Mr. Frank Q. Nebeker, Asst. U.S. Atty., with whom Messrs. David G. Bress, U.S. Atty., and Lawrence E. Shinnick, Asst. U.S. Atty., were on the brief, for appellee. Mr. Arthur L. Burnett, Asst. U.S. Atty., also entered an appearance for appellee.
Mr. Charles W. Petty, Jr. (appointed by this court as amicus curiae) Washington, D.C., filed a brief as amicus curiae.
Before EDGERTON, Senior Circuit Judge, and DANAHER and McGOWAN, Circuit Judges.

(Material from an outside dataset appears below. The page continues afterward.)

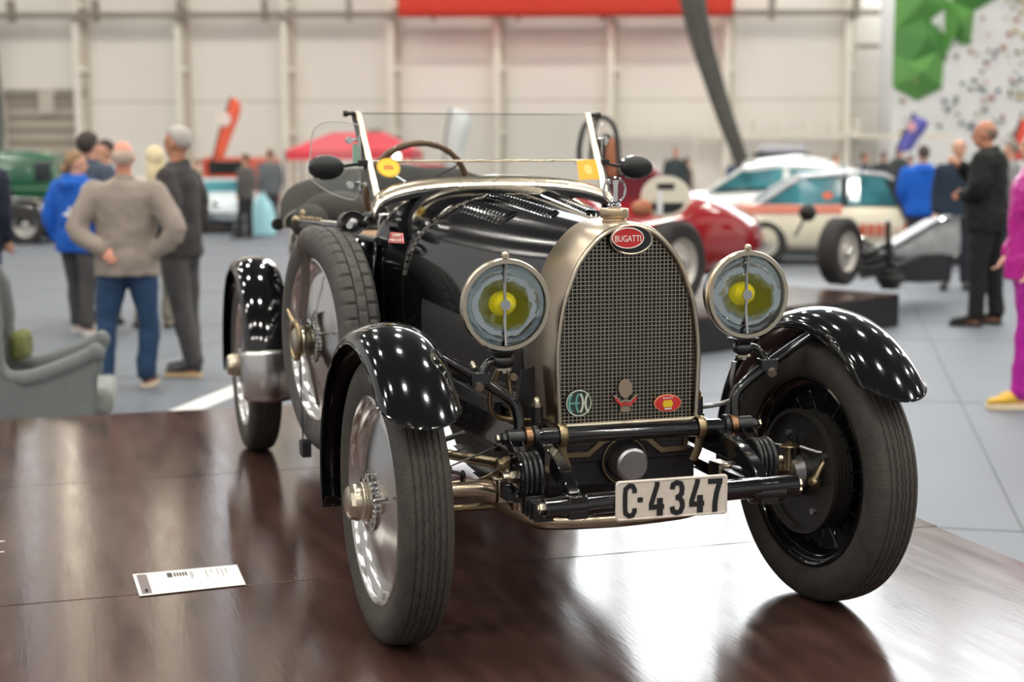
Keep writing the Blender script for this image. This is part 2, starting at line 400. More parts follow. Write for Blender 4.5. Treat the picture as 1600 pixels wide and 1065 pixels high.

Appellant, arrested when found helplessly drunk in a public place, was found by the arresting officer to have a quantity of fertile marijuana seeds in his possession. He was charged under 33 D.C. Code § 402, which makes it unlawful "for any person to manufacture, possess, have under his control, sell, prescribe, administer, dispense, or compound any narcotic drug * * *." When his case came on for trial in General Sessions, a preliminary motion was made to dismiss the charge on the ground that marijuana is not a narcotic drug. The evidence adduced in support of this motion was a simple and unexpanded negative answer by the Government chemist to a question as to whether marijuana is a narcotic drug. The judge denied the motion after referring to the definitions contained in 33 D.C. Code § 401(m) and (n), which clearly state that fertile marijuana seeds are to be deemed narcotic drugs within the meaning of Section 402. At the ensuing trial to a jury, appellant renewed this point in a motion for a directed verdict after the presentation of the Government's case. When this motion was denied, appellant's evidence was confined to his own testimony which merely recounted the circumstances of his acquisition of the seeds. Upon a verdict of guilty, sentence of probation for one year was imposed.
During his cross-examination at the trial itself, the witness made clear that his characterization reflected chemical, and not legal, terminology. When asked then whether he identified marijuana as a narcotic drug, he answered that he identified it as marijuana.
This court having allowed an appeal from the order of the District of Columbia Court of Appeals, appellant urges that a statute which treats marijuana as a narcotic drug is in contravention of due process of law. Amicus curiae, appointed by this court, has filed a comprehensive brief which advances new and different grounds of reversal. These are essentially that, since First Amendment rights of privacy allegedly afford a right to the personal use of marijuana, a regulatory statute imposing penal sanctions for possession or use is too broad in its reach to be compatible with due process; and further that, because of asserted analogies between marijuana and alcohol, it is a denial of equal protection to outlaw possession of the one and not the other.
Because of the exiguous record made in the trial court, these claims of necessity must find their support in assertions in brief rather than record references. This is a very slender basis indeed for declaring an Act of Congress unconstitutional on its face, which is the relief sought. There are perhaps many searching questions to be asked about the structure and foundations of existing narcotics laws, but, if they are to be answered by judicial invalidation rather than by legislative reexamination, it could only be upon the basis of information assembled and tested within the framework of the judicial process. Without it, the deference in terms of assumptions of rationality which traditionally extend to Congressional enactments must prevail.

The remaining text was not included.